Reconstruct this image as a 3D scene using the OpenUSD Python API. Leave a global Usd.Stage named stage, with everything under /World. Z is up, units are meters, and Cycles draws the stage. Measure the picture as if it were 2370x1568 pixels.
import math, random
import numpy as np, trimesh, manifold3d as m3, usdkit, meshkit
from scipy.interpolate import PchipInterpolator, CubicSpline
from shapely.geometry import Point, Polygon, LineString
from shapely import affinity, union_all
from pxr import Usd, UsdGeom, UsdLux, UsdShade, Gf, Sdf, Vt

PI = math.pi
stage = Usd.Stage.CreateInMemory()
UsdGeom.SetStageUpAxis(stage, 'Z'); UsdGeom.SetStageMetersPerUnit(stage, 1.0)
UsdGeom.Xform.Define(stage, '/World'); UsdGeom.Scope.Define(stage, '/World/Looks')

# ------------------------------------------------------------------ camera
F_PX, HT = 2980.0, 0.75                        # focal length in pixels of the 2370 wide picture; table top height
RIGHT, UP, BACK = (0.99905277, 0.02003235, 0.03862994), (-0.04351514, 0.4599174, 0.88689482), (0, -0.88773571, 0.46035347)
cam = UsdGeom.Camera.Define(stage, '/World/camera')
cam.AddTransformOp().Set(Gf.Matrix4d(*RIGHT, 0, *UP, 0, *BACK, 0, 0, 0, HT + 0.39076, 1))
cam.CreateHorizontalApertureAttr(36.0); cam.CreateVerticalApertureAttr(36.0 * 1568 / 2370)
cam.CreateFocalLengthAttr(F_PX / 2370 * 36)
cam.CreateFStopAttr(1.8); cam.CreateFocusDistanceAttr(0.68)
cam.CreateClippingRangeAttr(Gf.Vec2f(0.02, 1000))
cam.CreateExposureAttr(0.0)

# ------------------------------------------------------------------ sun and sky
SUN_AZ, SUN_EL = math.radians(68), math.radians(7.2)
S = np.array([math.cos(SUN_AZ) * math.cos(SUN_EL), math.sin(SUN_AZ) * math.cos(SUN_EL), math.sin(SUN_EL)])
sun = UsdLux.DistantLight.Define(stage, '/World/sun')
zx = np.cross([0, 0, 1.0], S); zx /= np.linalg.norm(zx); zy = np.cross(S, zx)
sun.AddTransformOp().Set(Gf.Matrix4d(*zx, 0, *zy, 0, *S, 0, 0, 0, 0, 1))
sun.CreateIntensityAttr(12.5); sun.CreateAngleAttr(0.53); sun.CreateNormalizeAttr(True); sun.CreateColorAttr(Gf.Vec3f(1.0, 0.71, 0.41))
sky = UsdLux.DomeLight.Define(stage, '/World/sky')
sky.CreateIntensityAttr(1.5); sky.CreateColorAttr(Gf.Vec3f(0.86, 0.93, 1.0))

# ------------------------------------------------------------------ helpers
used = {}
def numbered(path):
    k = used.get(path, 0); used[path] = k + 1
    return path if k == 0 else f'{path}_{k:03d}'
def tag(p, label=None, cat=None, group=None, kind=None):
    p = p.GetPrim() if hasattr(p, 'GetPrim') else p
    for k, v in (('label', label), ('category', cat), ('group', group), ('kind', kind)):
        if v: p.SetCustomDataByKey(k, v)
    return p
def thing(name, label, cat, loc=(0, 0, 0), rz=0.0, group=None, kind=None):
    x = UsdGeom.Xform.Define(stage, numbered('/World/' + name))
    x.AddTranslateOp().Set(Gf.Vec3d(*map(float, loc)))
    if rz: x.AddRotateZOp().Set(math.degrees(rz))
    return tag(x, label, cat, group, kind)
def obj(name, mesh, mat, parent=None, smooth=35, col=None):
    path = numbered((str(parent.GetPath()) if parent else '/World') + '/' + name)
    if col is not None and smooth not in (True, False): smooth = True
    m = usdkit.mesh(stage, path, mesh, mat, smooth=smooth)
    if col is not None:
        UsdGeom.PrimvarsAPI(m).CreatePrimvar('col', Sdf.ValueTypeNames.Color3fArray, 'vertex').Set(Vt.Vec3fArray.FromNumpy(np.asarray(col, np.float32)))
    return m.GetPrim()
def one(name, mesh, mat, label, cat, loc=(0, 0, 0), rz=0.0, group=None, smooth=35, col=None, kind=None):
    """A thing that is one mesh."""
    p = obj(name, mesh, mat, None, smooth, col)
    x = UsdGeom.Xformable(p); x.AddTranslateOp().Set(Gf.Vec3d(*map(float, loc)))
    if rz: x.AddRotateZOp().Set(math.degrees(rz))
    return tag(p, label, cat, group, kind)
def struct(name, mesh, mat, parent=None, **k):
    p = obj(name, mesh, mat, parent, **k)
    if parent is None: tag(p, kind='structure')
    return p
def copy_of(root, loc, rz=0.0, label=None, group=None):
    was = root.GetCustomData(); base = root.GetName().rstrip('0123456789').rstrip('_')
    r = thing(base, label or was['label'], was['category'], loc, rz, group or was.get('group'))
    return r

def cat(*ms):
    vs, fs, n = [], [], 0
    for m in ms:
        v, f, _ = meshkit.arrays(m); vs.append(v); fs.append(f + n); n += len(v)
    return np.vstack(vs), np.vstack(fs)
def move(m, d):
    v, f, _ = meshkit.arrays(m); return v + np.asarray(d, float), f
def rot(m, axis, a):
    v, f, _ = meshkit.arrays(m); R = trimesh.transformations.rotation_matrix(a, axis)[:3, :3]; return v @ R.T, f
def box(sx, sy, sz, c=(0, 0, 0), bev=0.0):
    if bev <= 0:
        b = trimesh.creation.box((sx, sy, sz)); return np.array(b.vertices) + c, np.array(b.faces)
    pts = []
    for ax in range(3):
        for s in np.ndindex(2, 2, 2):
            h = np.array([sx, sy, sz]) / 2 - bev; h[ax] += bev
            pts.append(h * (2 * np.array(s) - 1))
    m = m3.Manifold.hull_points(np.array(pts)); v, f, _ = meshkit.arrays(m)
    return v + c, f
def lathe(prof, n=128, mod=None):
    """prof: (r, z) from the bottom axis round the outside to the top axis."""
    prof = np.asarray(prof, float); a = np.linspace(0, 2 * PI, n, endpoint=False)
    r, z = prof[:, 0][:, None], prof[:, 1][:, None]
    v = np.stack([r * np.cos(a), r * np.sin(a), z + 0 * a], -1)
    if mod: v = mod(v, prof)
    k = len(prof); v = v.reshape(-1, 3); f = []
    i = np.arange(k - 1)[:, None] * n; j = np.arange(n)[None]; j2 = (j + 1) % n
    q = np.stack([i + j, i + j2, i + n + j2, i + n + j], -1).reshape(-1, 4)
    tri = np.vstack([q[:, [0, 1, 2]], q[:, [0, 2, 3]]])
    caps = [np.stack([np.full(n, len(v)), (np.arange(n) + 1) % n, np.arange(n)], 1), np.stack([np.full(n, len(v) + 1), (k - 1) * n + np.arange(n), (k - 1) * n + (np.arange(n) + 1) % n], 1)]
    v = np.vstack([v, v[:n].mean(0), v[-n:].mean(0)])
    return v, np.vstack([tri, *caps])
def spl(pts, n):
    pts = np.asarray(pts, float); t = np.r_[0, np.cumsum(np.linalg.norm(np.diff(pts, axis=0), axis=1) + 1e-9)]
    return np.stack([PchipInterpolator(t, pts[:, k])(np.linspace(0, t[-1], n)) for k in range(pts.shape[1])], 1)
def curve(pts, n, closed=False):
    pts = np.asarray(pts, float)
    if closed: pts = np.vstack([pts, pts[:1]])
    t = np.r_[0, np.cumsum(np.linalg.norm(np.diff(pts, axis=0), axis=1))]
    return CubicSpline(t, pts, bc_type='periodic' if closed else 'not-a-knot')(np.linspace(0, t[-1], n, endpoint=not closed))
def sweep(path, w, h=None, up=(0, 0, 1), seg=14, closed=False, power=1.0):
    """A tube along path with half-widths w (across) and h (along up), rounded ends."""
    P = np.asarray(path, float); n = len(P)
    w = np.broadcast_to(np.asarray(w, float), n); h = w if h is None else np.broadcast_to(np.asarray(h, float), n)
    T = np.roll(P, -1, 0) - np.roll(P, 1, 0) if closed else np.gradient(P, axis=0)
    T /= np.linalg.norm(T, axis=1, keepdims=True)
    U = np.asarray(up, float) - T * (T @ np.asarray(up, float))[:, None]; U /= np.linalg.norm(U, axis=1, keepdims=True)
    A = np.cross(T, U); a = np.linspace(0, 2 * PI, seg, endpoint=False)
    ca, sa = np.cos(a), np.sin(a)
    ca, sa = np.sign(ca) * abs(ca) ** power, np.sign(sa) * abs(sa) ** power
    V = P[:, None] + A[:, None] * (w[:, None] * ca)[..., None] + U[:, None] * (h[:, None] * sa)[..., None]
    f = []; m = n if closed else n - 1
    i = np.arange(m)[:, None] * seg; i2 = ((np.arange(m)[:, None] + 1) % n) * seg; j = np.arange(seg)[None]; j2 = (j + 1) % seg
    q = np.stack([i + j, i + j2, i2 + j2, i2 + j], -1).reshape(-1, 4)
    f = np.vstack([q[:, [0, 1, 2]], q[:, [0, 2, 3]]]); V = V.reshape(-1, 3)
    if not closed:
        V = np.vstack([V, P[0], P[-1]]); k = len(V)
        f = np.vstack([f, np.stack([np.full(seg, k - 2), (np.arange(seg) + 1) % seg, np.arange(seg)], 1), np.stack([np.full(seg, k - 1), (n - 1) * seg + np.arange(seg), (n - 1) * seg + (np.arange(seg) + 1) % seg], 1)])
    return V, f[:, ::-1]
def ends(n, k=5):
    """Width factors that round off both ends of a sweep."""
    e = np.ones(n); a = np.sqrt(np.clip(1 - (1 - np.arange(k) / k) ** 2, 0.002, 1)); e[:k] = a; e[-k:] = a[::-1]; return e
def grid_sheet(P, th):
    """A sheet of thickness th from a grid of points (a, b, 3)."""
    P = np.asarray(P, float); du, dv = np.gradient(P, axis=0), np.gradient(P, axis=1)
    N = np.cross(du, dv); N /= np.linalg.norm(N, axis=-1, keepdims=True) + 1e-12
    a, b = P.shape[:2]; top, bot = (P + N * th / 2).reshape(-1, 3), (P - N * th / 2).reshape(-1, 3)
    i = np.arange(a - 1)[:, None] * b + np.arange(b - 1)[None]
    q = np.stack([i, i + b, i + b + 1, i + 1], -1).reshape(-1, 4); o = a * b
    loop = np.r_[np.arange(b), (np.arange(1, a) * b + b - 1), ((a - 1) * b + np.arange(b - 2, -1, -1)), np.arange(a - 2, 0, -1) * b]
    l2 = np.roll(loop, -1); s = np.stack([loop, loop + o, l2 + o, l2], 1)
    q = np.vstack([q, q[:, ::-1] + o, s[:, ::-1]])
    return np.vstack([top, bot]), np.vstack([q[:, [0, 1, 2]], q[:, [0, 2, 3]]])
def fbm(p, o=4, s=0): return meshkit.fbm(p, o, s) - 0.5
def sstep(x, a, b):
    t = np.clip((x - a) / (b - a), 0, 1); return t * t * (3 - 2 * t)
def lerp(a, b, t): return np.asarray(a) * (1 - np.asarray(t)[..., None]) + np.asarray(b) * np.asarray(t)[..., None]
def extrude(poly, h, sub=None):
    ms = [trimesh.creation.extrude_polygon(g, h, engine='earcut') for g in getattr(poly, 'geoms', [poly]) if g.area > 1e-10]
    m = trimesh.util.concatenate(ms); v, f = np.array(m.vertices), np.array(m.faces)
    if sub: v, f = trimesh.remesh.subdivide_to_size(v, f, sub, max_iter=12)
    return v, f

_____

Copy each line in the data that holds the word "World".

Reconstruct this image as a 3D scene using the OpenUSD Python API. Leave a global Usd.Stage named stage, with everything under /World. Z is up, units are meters, and Cycles draws the stage. Measure the picture as if it were 2370x1568 pixels.
UsdGeom.Xform.Define(stage, '/World'); UsdGeom.Scope.Define(stage, '/World/Looks')
cam = UsdGeom.Camera.Define(stage, '/World/camera')
sun = UsdLux.DistantLight.Define(stage, '/World/sun')
sky = UsdLux.DomeLight.Define(stage, '/World/sky')
    x = UsdGeom.Xform.Define(stage, numbered('/World/' + name))
    path = numbered((str(parent.GetPath()) if parent else '/World') + '/' + name)